Conforme Jodele, a busca das mulheres pelo protagonismo na música também é retratada pela série. “A nossa história musical é muito masculina”, pontua. Além da banda Charlotte Matou Um Cara, ele aponta a sambista Manu da Cuíca e o grupo Samba Que Elas Querem, presentes no segundo e terceiro episódios. “No samba, por exemplo, descobrimos o Samba Que Elas Querem, que é um grupo formado apenas por mulheres. Tem ainda a Manu da Cuíca, que assinou o samba ‘História pra ninar gente grande’ (da Mangueira campeã em 2019).” A série ainda reúne as juiz-foranas Laura Januzzi e Laura Conceição, convidadas para o episódio sobre meio ambiente, o décimo da série.
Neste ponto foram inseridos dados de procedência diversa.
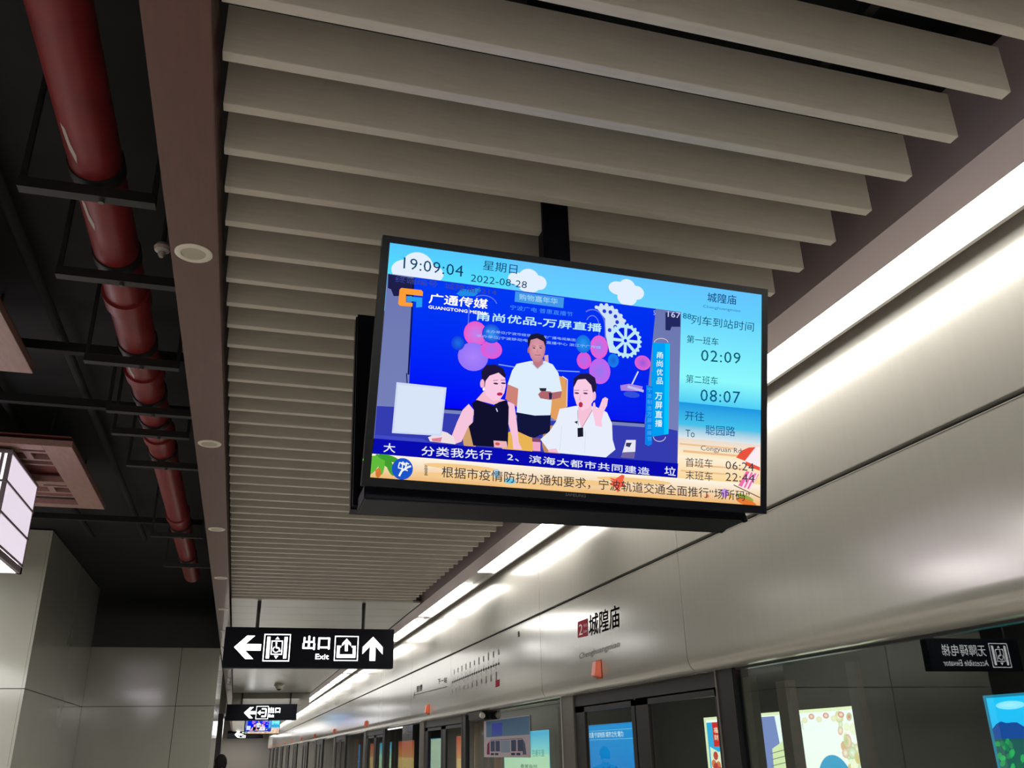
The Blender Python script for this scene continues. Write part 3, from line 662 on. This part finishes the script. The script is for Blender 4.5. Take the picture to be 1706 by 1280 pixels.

Ambas fazem uma releitura da música “Sobradinho”, de Sá & Guarabyra, como crítica ao rompimento das barragens de Mariana e Brumadinho.
Pocket shows
As releituras como a de Laura Januzzi e Laura Conceição para “Sobradinho” foram a maneira encontrada pelo idealizador para materializar a relação entre os artistas das novas gerações com aqueles que construíram a história das “músicas de protesto”. “Acorda amor” traz 26 pocket shows exclusivos distribuídos entre os 13 episódios, como a interpretação de “Pedreiro Waldemar”, originalmente cantada por Blecaute, na voz de Marcelo Pretto e Lincoln Antonio; “Opinião”, de Zé Ketti, por Dani Moraes; “Maria Moita”, pelo duo Parde2; “BR3”, com Eloísa e Estela Paixão; e “Dança do Patinho”, regravada por BNegão. “As participações foram pensadas de maneira muito orgânica”, pontua Jodele. “Tudo foi surgindo durante a pesquisa. Fomos produzindo e esperando pelas pessoas que queríamos muito que participassem. Quisemos fugir do convencional, apelar para algo mais contracultural.” Financiada pela Lei do Audiovisual, “Acorda amor – Canções de rebeldia” tem a produção executiva de Lucilia Coelho.